OMCs Like HPCL and Peers | HPCL, BPCL and Indian Oil are negatively impacted by the rise in oil prices. An increase in raw material costs pressures the companies’ margins and also impact their operating performance. Government sources have also told CNBC-TV18 that pump prices will not go up despite the rise in prices.
Paint Stocks | The rising oil prices is also a negative for Paint Companies as crude is a key input material used in their operations. HSBC wrote in its note that cost inflation is back for paint companies after nearly four years and price hikes could lead to a narrowing of value-volume gap. However, market and competitive structures are different, as per HSBC’s note. Asian Paints and Berger Paints saw price targets being cut by HSBC with a “neutral” stance.

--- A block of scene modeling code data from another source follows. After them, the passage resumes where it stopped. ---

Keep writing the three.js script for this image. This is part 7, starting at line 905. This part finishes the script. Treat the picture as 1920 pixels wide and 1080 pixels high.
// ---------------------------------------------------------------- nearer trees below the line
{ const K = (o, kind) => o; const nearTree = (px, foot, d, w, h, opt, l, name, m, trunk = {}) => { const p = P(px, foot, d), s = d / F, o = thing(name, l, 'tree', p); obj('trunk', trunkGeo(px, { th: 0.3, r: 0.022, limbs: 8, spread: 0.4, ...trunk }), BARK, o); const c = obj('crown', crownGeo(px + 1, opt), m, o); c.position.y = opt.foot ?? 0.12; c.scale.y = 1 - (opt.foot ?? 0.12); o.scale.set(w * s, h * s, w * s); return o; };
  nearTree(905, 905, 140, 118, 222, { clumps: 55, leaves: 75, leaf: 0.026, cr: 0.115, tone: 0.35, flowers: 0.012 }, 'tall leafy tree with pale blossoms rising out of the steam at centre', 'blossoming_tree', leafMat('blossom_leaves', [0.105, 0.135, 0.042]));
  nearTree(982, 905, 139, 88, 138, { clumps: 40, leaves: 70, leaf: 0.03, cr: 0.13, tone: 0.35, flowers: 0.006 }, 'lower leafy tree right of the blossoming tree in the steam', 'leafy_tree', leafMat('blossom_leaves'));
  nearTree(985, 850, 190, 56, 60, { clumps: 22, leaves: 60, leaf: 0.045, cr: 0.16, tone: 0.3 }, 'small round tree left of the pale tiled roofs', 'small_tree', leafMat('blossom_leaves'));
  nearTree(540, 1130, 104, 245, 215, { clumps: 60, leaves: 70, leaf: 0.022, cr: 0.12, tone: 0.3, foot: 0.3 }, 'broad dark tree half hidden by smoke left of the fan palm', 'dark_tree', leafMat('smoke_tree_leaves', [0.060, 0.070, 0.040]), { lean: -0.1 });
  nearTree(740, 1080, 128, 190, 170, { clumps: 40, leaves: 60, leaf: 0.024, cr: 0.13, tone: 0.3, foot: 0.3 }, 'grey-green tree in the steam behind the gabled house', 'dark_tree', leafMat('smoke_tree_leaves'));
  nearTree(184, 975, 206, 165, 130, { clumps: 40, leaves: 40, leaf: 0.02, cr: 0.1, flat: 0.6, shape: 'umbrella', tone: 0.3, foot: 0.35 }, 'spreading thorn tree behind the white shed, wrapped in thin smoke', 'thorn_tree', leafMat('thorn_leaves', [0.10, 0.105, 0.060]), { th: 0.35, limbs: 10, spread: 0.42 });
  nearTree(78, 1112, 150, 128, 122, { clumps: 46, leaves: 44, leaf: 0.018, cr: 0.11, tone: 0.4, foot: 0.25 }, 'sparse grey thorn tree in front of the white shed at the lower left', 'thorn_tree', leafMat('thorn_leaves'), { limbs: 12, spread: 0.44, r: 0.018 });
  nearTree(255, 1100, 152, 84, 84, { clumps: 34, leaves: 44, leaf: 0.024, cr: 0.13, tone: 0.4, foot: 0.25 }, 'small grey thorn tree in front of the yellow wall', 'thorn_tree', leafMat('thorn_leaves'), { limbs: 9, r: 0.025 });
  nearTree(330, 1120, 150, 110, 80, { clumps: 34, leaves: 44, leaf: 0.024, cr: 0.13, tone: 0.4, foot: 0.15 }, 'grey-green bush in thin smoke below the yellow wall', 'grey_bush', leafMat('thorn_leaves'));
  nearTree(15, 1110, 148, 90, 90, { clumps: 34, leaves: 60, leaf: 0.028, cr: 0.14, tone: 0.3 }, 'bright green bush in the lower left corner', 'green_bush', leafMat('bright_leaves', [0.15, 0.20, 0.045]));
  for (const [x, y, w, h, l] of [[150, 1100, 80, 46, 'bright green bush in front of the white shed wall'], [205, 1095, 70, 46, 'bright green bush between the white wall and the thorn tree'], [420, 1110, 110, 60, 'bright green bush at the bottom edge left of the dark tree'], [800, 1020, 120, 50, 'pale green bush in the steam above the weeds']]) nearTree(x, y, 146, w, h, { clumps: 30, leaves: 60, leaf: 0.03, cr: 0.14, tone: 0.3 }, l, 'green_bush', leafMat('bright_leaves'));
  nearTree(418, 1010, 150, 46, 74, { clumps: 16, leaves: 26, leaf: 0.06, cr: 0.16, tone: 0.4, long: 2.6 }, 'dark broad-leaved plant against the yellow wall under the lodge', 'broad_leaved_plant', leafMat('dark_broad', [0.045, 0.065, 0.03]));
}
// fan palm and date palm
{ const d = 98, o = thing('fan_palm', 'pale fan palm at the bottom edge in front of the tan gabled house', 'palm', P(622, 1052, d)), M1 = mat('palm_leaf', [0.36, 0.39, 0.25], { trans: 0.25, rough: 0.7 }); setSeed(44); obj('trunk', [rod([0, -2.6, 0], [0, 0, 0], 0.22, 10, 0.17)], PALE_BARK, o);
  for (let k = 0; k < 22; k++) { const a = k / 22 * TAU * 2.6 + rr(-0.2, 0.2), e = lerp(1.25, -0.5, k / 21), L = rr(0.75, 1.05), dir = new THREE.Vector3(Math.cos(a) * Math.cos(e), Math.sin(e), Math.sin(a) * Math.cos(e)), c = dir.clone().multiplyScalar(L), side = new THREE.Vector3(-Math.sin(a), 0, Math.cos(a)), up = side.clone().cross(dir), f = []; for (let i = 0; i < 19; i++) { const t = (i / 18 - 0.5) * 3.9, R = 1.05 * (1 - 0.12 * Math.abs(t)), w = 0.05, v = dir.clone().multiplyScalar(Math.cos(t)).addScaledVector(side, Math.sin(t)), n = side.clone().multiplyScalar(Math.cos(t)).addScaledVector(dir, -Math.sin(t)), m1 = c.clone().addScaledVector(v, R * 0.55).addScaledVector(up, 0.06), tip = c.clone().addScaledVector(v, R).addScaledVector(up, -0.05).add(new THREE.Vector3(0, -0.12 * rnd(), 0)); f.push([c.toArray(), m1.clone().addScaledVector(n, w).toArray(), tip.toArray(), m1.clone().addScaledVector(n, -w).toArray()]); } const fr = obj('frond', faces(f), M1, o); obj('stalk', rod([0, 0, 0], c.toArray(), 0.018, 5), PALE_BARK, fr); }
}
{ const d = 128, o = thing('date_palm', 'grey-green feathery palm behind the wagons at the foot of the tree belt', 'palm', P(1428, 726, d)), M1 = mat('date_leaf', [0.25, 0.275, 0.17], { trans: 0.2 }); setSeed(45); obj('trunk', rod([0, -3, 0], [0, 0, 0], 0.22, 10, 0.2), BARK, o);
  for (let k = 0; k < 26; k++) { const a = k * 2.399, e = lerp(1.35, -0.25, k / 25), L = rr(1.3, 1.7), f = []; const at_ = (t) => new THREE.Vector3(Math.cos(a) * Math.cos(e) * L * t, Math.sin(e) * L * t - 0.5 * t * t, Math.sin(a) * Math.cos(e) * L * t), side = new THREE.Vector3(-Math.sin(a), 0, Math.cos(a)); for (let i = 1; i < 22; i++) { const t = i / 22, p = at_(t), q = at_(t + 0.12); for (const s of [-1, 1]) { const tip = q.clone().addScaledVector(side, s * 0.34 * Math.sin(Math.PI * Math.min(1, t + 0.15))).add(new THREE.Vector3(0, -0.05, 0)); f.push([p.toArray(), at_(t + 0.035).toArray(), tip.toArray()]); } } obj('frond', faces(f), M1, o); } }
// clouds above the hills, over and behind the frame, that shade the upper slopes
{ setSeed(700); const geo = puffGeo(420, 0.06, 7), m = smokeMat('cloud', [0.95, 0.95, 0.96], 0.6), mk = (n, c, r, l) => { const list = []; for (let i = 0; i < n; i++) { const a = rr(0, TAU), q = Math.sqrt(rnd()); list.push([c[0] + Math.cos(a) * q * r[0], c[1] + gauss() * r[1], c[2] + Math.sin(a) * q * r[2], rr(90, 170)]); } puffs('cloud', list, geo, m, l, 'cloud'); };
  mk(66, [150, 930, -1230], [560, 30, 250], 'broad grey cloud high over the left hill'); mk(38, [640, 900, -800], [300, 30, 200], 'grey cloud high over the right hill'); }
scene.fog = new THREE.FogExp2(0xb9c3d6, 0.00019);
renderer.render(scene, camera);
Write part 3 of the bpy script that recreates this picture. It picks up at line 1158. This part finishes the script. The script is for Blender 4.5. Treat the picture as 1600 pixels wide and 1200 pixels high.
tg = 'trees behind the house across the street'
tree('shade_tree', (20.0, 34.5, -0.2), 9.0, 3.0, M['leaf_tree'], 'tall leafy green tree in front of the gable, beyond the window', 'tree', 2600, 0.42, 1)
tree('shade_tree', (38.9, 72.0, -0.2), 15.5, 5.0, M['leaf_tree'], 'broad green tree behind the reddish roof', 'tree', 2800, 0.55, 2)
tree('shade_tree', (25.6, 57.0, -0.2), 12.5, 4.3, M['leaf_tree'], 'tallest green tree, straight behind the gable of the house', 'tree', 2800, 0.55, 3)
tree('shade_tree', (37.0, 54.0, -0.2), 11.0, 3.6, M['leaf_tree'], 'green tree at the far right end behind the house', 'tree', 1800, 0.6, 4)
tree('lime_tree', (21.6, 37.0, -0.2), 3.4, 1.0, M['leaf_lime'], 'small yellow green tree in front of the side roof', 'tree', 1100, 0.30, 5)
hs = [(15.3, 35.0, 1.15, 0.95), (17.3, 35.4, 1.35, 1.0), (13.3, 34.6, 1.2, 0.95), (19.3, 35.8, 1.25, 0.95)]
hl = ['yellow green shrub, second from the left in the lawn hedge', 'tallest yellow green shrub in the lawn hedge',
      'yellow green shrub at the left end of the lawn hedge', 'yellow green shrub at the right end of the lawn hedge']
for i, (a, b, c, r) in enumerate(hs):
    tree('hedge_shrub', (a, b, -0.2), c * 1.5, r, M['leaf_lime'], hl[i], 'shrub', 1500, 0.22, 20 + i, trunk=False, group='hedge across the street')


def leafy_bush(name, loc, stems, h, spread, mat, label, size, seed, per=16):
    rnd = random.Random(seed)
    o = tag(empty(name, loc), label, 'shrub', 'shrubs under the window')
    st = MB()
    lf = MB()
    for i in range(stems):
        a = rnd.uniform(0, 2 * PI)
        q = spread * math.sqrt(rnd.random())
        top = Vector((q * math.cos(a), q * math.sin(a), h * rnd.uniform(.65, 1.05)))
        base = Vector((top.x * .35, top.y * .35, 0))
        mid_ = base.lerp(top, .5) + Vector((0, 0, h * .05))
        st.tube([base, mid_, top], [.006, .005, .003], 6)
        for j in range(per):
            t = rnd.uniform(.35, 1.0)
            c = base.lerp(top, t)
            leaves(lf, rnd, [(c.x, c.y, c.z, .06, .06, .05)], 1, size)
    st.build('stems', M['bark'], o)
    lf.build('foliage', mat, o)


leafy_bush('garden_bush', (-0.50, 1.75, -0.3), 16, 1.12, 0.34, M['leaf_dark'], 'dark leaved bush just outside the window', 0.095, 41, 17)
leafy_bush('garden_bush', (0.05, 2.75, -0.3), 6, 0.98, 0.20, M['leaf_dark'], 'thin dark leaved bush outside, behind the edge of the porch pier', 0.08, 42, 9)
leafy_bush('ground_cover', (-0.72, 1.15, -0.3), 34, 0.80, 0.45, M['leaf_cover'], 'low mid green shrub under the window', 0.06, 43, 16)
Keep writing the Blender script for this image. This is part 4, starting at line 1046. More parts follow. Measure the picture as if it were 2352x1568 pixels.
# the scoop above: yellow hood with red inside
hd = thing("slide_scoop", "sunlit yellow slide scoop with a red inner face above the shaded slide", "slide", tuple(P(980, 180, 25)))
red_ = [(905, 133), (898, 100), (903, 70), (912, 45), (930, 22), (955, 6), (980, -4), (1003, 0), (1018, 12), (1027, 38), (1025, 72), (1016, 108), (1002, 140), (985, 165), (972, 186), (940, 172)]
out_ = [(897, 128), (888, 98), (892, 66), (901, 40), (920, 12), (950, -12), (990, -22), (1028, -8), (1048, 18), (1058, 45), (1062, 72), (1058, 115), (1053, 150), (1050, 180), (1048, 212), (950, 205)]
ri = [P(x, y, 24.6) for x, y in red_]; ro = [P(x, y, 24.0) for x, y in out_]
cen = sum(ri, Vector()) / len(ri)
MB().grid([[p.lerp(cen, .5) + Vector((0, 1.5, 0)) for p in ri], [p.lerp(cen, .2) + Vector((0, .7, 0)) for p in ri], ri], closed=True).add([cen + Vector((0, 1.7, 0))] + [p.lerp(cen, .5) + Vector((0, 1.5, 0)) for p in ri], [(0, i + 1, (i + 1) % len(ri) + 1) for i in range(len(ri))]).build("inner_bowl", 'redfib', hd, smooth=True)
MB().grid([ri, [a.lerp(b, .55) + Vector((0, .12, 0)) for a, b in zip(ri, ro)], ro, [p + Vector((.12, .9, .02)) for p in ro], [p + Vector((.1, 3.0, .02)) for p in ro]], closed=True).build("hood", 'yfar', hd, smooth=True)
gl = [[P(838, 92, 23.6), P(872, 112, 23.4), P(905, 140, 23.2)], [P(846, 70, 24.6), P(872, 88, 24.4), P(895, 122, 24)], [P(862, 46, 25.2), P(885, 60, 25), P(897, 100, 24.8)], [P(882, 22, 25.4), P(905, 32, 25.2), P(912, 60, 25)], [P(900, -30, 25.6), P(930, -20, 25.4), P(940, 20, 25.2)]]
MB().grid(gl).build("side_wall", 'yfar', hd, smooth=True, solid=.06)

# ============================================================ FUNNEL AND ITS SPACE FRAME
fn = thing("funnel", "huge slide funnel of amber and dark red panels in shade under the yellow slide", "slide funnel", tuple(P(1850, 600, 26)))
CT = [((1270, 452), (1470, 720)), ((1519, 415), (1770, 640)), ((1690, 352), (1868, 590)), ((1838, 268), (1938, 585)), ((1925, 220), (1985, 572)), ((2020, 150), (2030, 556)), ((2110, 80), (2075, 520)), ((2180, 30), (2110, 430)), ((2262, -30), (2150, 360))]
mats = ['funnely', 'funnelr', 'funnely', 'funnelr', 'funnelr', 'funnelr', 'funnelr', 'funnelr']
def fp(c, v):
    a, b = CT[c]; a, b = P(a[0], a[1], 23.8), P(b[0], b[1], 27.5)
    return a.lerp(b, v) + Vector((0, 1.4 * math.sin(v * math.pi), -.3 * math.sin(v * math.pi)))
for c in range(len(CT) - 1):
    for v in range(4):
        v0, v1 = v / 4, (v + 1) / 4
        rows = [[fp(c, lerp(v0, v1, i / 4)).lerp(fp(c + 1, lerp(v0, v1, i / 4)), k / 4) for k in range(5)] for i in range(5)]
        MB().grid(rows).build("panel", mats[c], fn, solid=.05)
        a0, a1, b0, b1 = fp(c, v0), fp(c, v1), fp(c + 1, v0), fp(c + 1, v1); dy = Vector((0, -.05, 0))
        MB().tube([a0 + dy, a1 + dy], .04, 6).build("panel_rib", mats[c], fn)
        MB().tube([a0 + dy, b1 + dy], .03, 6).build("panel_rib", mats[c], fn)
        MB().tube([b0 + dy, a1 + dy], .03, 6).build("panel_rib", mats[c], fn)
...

Aviation Stocks | Airline stocks such as InterGlobe Aviation are not only facing pressure from the West Asia conflict due to a disruption in flight schedules, they also have to grapple with rising oil prices, which will increase their costs, and a weak rupee, which will add to the pressures. HSBC wrote in a note earlier this month that apart from any direct losses due to cancellations, any spike in oil prices can impact the profitability of these companies.
Tyre Stocks | The war in West Asia has already increased the raw material component costs by 15% to 20%, according to a CLSA note. Crude forms 45% of the raw material basket and that, along with rising natural rubber prices and a weak rupee will further impact the gross margins and profitability of tyre companies such as Apollo Tyres, MRF and JK Tyres, along with their peers. “With tyre companies either initiating capex cycles in FY27 or focusing on post‑acquisition deleveraging, this margin compression is likely to pressure FCF generation, capital structure, and near‑term valuation multiples,” the CLSA note said.